• Description of the task: Set down the data below from its first line to the line holding "scene.camera = cam", inclusive; omit all pictures.

• Source data:
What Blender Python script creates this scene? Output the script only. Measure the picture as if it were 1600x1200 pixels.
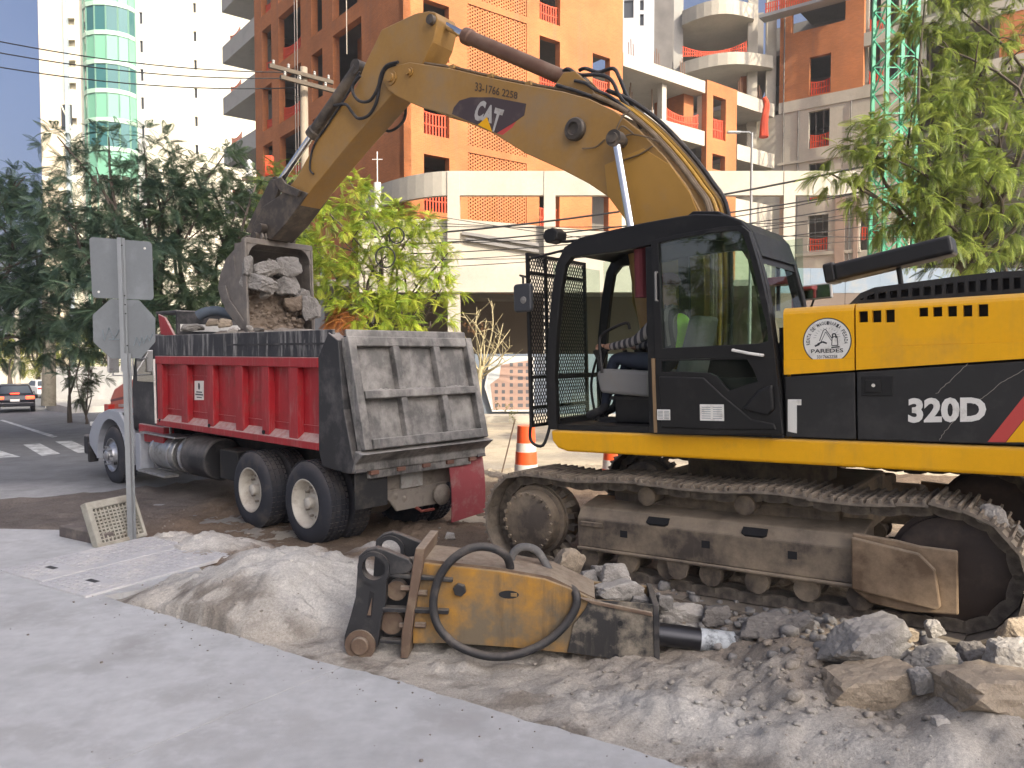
import bpy, bmesh, math, random
import numpy as np
from mathutils import Vector, Matrix, Euler, noise as mnoise

random.seed(7)
rng = np.random.default_rng(7)
scene = bpy.context.scene
for o in list(bpy.data.objects):
    bpy.data.objects.remove(o, do_unlink=True)
COL = scene.collection
R = math.radians

# ------------------------------------------------------------------ camera
CAM_H, FPX = 2.2, 1200.0
PITCH = math.atan(50 / 1200)
cam_data = bpy.data.cameras.new('camera')
cam_data.sensor_width = 36.0
cam_data.lens = 36.0 * FPX / 1600
cam_data.clip_end = 2000
cam_data.clip_start = 0.05
cam = bpy.data.objects.new('camera', cam_data)
COL.objects.link(cam)
cam.location = (0, 0, CAM_H)
cam.rotation_euler = (math.pi / 2 - PITCH, 0, 0)
scene.camera = cam

# ------------------------------------------------------------------ light
SUN_D = Vector((0.65, -0.76, 0)).normalized()       # horizontal direction towards the sun
SUN_EL = R(33)
SUN_V = Vector((SUN_D.x * math.cos(SUN_EL), SUN_D.y * math.cos(SUN_EL), math.sin(SUN_EL)))
world = bpy.data.worlds.new('World')
scene.world = world
world.use_nodes = True
wn = world.node_tree
wn.nodes.clear()
sky = wn.nodes.new('ShaderNodeTexSky')
sky.sky_type = 'NISHITA'
sky.sun_disc = False
sky.sun_elevation = SUN_EL
sky.sun_rotation = math.atan2(SUN_D.x, SUN_D.y)
sky.air_density = 0.5
sky.dust_density = 10.0
sky.altitude = 0
sky.ozone_density = 3.2
bg = wn.nodes.new('ShaderNodeBackground')
bg.inputs['Strength'].default_value = 0.15
wo = wn.nodes.new('ShaderNodeOutputWorld')
wn.links.new(sky.outputs[0], bg.inputs[0])
wn.links.new(bg.outputs[0], wo.inputs[0])
sun_data = bpy.data.lights.new('sun', 'SUN')
sun_data.energy = 3.7
sun_data.angle = R(0.5)
sun_data.color = (1.0, 0.88, 0.69)
sun = bpy.data.objects.new('sun', sun_data)
COL.objects.link(sun)
sun.rotation_euler = SUN_V.to_track_quat('Z', 'Y').to_euler()
sun.location = (20, -20, 30)
vs = scene.view_settings
scene.display_settings.display_device = 'sRGB'
vs.view_transform = 'Standard'
vs.look = 'None'
vs.exposure = 0.93
vs.gamma = 1.0
vs.use_curve_mapping = False
scene.render.engine = 'CYCLES'
cy = scene.cycles
cy.max_bounces = 7
cy.diffuse_bounces = 3
cy.glossy_bounces = 3
cy.transmission_bounces = 6
cy.transparent_max_bounces = 12
cy.caustics_reflective = False
cy.caustics_refractive = False
cy.sample_clamp_indirect = 6
cy.use_denoising = True
try:
    cy.denoiser = 'OPENIMAGEDENOISE'
except Exception:
    pass

# ------------------------------------------------------------------ pixel -> place
_C = np.array([0, 0, CAM_H])
_FW = np.array([0, math.cos(PITCH), -math.sin(PITCH)])
_UP = np.array([0, math.sin(PITCH), math.cos(PITCH)])
_RT = np.array([1.0, 0, 0])


def ray(x, y):
    return _RT * (x - 800) / FPX + _UP * (600 - y) / FPX + _FW


def at(x, y, depth):
    """the point seen at pixel (x, y) at this depth along the view"""
    return Vector(_C + ray(x, y) * depth)


def on_z(x, y, z=0.0):
    r = ray(x, y)
    return Vector(_C + r * ((z - CAM_H) / r[2]))


class Frame:
    """local frame of a thing: columns X, Y, Z and origin; tr() finds where a sight line meets the plane Y = c"""
    def __init__(s, o, X, Y, Z):
        s.o, s.X, s.Y, s.Z = (np.array(q, float) for q in (o, X, Y, Z))

    def tr(s, x, y, c=0.0):
        r = ray(x, y)
        t = ((s.o + c * s.Y - _C) @ s.Y) / (r @ s.Y)
        q = _C + t * r - s.o
        return (float(q @ s.X), float(q @ s.Z))

    def trX(s, x, y, c=0.0):
        r = ray(x, y)
        t = ((s.o + c * s.X - _C) @ s.X) / (r @ s.X)
        q = _C + t * r - s.o
        return (float(q @ s.Y), float(q @ s.Z))

    def W(s, a, b, c):
        return Vector(s.o + a * s.X + b * s.Y + c * s.Z)

    def mat(s):
        m = Matrix.Identity(4)
        for i, ax in enumerate((s.X, s.Y, s.Z)):
            for j in range(3):
                m[j][i] = ax[j]
        for j in range(3):
            m[j][3] = s.o[j]
        return m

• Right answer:
What Blender Python script creates this scene? Output the script only. Measure the picture as if it were 1600x1200 pixels.
import bpy, bmesh, math, random
import numpy as np
from mathutils import Vector, Matrix, Euler, noise as mnoise

random.seed(7)
rng = np.random.default_rng(7)
scene = bpy.context.scene
for o in list(bpy.data.objects):
    bpy.data.objects.remove(o, do_unlink=True)
COL = scene.collection
R = math.radians

# ------------------------------------------------------------------ camera
CAM_H, FPX = 2.2, 1200.0
PITCH = math.atan(50 / 1200)
cam_data = bpy.data.cameras.new('camera')
cam_data.sensor_width = 36.0
cam_data.lens = 36.0 * FPX / 1600
cam_data.clip_end = 2000
cam_data.clip_start = 0.05
cam = bpy.data.objects.new('camera', cam_data)
COL.objects.link(cam)
cam.location = (0, 0, CAM_H)
cam.rotation_euler = (math.pi / 2 - PITCH, 0, 0)
scene.camera = cam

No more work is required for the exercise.